Write out again, unaltered, the lines from the start through the line containing "except Exception: pass".
[Start Given data]
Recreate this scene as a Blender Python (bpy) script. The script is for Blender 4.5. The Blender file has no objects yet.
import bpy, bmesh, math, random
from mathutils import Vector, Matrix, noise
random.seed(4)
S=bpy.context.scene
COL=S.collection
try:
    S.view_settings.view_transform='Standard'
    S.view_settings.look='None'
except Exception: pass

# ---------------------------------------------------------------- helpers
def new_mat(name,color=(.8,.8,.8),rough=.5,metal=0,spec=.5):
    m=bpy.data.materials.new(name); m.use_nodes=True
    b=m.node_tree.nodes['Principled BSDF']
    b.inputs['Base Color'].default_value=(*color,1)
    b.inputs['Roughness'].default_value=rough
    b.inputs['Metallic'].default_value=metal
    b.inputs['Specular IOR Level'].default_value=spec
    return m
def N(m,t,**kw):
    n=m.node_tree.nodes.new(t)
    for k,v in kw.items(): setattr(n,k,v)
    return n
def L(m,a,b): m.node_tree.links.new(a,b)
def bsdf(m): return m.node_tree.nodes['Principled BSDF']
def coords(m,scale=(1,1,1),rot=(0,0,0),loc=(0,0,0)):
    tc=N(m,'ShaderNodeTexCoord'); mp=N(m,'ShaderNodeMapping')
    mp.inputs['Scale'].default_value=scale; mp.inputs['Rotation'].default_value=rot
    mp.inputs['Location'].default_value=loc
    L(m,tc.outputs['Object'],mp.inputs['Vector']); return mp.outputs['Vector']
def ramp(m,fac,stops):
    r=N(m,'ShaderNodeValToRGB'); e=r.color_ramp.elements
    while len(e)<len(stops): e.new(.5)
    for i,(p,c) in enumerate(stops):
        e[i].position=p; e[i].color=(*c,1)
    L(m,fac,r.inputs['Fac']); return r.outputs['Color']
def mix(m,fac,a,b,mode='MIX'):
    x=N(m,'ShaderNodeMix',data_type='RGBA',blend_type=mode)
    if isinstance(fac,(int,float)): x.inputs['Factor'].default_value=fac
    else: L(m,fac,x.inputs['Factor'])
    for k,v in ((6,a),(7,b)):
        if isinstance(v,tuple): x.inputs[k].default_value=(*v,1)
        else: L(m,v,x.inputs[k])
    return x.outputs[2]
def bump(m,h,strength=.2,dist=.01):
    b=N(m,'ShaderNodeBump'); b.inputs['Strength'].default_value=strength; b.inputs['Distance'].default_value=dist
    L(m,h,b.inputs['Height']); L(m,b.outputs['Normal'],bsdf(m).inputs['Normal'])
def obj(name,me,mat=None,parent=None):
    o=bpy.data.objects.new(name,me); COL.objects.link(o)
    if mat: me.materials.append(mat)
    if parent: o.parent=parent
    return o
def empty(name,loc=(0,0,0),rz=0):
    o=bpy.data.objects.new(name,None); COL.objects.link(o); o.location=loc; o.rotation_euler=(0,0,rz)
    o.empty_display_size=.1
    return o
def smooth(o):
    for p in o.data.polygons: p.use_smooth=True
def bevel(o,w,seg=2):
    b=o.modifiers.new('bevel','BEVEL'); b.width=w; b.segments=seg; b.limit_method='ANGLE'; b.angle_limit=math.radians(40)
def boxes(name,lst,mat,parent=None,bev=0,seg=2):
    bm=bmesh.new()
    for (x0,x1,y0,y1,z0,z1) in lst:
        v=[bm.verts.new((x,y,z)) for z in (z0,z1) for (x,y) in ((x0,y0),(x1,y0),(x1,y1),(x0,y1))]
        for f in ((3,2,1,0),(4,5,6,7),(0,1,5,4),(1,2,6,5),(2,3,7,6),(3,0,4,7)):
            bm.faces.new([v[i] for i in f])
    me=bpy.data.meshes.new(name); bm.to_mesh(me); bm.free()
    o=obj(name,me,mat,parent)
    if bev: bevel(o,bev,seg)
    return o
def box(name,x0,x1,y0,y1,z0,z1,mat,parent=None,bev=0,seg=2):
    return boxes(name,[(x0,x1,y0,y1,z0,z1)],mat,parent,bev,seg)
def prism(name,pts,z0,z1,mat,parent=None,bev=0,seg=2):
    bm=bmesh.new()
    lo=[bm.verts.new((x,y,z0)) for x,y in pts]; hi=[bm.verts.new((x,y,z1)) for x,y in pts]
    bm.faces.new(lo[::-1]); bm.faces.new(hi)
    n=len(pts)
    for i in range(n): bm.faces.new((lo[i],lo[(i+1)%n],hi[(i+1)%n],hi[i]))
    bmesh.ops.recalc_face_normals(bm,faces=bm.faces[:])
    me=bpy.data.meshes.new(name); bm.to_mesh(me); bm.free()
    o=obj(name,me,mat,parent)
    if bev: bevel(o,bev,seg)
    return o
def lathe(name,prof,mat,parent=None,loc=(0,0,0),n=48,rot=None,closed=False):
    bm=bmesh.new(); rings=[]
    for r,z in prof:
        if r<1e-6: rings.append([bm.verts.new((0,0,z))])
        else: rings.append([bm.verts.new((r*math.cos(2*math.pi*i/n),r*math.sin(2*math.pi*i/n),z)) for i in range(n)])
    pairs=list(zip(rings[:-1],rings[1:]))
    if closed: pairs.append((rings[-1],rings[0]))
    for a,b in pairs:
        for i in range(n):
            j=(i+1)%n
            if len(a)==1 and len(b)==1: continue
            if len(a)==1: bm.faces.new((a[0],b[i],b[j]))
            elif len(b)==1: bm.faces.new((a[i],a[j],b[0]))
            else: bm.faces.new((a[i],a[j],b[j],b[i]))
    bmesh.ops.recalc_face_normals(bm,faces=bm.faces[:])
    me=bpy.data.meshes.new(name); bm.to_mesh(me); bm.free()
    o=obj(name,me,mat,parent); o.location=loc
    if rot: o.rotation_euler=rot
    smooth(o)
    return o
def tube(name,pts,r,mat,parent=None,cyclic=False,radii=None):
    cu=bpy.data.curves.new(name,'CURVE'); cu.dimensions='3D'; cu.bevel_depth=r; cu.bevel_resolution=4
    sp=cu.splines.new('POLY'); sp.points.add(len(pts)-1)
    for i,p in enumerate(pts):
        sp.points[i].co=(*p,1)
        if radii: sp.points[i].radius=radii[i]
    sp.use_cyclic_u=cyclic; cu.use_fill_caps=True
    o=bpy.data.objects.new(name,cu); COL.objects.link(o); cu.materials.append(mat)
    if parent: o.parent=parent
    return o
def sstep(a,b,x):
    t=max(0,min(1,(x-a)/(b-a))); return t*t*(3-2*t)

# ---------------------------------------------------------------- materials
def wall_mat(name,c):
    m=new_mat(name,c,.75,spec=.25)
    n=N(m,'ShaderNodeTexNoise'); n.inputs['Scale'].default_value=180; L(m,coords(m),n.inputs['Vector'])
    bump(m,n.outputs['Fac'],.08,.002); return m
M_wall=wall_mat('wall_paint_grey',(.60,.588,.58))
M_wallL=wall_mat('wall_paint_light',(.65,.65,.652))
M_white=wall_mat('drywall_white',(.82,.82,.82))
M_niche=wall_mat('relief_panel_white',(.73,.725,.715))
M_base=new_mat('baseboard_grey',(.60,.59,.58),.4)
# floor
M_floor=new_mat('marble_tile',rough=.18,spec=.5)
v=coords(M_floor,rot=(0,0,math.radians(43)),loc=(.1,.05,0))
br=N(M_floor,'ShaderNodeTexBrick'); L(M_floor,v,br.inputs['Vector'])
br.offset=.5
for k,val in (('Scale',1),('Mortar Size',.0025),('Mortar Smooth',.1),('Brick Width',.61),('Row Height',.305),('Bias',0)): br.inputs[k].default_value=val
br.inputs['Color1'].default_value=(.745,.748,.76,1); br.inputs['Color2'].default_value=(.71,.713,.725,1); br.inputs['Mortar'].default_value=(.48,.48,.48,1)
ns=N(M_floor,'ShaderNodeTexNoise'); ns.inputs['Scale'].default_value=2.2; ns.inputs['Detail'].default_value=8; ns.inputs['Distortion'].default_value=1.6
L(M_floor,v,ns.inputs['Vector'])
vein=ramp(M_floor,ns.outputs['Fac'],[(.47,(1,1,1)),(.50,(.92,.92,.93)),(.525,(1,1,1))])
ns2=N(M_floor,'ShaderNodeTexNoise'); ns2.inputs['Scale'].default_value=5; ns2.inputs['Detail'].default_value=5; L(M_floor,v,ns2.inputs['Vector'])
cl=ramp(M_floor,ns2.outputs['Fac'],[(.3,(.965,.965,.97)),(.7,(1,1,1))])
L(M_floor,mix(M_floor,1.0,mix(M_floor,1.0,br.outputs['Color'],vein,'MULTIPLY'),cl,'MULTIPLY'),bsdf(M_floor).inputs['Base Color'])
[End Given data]
• **Expected answer**:
Recreate this scene as a Blender Python (bpy) script. The script is for Blender 4.5. The Blender file has no objects yet.
import bpy, bmesh, math, random
from mathutils import Vector, Matrix, noise
random.seed(4)
S=bpy.context.scene
COL=S.collection
try:
    S.view_settings.view_transform='Standard'
    S.view_settings.look='None'
except Exception: pass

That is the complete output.